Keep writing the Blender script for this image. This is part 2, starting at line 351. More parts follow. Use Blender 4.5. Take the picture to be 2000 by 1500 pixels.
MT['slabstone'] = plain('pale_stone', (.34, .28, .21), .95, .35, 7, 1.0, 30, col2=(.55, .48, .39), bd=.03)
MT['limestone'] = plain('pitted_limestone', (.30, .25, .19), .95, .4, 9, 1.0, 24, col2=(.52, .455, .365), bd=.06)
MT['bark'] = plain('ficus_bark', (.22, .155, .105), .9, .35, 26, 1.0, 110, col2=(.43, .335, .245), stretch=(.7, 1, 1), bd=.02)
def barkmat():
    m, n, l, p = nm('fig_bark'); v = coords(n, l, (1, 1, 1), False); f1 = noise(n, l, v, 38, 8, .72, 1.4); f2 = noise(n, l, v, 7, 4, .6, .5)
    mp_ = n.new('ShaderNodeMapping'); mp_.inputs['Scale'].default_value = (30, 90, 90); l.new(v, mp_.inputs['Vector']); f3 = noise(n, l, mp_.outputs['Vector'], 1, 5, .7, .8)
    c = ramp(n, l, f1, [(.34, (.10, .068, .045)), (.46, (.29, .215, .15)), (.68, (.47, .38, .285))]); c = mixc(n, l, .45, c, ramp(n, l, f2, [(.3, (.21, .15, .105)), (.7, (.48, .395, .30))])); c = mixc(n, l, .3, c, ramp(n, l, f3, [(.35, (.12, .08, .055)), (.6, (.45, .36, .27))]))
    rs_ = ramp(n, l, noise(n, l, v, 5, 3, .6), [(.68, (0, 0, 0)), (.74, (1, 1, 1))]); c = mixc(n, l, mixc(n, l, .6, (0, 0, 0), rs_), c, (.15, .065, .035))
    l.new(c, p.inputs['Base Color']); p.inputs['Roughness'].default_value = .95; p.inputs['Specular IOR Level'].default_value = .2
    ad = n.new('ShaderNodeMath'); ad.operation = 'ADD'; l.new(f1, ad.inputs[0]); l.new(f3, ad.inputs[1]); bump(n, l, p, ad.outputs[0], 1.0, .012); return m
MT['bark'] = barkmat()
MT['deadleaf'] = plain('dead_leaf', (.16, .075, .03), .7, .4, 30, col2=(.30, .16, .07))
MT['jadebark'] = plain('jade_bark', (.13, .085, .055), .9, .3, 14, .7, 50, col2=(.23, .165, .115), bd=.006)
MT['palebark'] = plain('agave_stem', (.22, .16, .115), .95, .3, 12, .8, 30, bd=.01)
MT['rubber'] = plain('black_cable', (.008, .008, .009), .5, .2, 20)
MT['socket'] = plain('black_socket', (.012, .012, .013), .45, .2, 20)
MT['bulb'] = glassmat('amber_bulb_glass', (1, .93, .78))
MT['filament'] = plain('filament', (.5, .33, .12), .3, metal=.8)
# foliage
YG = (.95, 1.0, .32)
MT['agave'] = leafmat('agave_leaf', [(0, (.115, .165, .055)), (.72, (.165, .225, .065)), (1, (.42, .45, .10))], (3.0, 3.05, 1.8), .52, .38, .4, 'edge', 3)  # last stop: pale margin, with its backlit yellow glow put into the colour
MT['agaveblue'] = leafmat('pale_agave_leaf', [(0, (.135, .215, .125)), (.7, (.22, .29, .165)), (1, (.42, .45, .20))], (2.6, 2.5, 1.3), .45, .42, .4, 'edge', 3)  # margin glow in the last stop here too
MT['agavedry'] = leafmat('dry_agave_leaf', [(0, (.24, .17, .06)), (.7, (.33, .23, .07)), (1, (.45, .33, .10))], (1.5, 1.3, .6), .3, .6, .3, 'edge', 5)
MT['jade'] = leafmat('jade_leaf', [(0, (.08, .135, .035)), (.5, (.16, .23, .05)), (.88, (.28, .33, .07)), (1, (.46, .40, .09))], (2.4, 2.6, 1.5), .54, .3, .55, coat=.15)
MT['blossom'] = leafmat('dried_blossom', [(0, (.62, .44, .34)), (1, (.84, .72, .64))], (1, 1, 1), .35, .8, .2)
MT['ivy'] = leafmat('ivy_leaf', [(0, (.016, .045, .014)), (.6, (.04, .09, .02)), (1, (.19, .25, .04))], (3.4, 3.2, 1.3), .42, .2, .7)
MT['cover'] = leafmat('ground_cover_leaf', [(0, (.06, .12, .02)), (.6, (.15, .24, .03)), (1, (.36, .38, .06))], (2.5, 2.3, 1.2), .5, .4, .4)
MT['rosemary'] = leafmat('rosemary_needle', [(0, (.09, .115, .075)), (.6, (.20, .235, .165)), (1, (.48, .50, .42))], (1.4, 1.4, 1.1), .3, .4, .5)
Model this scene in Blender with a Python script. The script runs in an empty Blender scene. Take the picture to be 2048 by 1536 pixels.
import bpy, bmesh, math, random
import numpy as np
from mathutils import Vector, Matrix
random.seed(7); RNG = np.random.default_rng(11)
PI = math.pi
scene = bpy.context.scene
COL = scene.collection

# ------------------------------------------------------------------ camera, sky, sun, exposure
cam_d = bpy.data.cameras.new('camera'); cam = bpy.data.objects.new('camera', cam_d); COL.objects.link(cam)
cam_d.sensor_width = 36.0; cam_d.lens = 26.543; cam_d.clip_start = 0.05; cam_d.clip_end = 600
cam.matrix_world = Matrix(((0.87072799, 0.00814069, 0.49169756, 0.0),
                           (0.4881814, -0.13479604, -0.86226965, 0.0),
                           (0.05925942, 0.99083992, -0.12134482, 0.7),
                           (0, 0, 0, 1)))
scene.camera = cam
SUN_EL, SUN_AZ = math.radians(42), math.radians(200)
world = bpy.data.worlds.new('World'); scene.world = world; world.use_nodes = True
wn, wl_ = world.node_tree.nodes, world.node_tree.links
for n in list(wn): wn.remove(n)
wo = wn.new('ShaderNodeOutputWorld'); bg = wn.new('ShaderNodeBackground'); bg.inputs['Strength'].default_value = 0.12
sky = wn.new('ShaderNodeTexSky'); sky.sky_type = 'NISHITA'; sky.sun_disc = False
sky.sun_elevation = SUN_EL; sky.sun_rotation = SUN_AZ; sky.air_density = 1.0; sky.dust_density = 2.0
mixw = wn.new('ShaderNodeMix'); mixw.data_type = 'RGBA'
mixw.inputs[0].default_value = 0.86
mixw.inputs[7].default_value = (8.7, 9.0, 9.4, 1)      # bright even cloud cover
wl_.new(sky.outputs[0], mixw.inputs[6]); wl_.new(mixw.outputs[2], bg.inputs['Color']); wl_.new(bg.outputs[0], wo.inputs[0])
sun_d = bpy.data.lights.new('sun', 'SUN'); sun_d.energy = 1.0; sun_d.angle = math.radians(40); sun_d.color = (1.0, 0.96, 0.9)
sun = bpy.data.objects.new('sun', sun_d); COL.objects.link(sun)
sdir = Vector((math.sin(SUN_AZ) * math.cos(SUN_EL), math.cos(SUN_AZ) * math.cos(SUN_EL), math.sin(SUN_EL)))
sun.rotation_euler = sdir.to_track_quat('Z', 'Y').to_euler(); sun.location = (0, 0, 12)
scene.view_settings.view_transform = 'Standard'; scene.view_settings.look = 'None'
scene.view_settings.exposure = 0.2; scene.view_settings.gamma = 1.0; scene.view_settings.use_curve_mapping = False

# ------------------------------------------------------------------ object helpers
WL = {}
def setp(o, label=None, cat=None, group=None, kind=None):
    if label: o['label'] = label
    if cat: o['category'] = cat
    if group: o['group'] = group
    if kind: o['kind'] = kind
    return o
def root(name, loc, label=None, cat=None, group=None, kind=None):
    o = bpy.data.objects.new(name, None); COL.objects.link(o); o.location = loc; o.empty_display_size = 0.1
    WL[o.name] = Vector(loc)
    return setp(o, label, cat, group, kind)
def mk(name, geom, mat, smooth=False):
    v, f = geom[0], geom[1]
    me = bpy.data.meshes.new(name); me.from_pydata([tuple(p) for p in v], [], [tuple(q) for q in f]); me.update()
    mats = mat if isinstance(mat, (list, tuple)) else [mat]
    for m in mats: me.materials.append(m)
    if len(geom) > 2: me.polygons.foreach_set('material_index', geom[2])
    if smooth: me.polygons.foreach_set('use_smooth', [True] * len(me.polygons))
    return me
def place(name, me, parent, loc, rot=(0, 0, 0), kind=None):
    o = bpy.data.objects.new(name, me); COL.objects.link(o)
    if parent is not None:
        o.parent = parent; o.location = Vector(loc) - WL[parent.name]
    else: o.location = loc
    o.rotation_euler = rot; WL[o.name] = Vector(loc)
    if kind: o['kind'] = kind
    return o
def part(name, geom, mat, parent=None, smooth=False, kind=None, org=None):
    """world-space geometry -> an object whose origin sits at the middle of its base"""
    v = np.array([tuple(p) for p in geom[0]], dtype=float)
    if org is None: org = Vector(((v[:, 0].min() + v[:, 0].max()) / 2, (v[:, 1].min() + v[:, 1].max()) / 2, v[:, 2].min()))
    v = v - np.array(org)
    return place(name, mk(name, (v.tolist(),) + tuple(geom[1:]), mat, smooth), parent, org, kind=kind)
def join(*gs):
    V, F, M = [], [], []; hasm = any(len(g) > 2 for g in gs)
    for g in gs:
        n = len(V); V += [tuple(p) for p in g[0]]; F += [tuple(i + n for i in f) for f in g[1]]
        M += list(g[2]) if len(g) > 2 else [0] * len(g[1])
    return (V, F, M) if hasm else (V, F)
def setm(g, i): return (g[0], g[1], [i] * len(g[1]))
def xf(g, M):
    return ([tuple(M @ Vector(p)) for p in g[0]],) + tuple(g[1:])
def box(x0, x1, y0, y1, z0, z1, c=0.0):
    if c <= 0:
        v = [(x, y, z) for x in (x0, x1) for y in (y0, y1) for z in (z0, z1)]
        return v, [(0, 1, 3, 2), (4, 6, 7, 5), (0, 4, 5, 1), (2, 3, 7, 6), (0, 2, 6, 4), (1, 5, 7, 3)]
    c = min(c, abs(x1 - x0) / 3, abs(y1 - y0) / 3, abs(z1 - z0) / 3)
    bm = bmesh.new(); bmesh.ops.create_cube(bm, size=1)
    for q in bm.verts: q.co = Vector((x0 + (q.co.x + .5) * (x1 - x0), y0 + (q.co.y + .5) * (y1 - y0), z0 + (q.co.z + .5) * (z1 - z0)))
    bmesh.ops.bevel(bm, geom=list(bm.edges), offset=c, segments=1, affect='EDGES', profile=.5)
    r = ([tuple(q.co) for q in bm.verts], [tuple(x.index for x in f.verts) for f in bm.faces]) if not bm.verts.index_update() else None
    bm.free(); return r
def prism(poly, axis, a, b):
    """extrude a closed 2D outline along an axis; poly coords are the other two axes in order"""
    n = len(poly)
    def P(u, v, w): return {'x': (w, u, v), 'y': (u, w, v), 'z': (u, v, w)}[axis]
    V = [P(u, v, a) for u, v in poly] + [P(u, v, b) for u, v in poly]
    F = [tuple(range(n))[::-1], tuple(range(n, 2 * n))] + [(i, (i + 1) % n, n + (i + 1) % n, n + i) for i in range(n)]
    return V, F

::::

◆ **Task statement**
Return only the part of the records above that opens with the line containing "1.3), .42, .2, .7)" and closes with the line containing "COL = scene.collection", ends included.

◆ **Correct result**
MT['ivy'] = leafmat('ivy_leaf', [(0, (.016, .045, .014)), (.6, (.04, .09, .02)), (1, (.19, .25, .04))], (3.4, 3.2, 1.3), .42, .2, .7)
MT['cover'] = leafmat('ground_cover_leaf', [(0, (.06, .12, .02)), (.6, (.15, .24, .03)), (1, (.36, .38, .06))], (2.5, 2.3, 1.2), .5, .4, .4)
MT['rosemary'] = leafmat('rosemary_needle', [(0, (.09, .115, .075)), (.6, (.20, .235, .165)), (1, (.48, .50, .42))], (1.4, 1.4, 1.1), .3, .4, .5)
Model this scene in Blender with a Python script. The script runs in an empty Blender scene. Take the picture to be 2048 by 1536 pixels.
import bpy, bmesh, math, random
import numpy as np
from mathutils import Vector, Matrix
random.seed(7); RNG = np.random.default_rng(11)
PI = math.pi
scene = bpy.context.scene
COL = scene.collection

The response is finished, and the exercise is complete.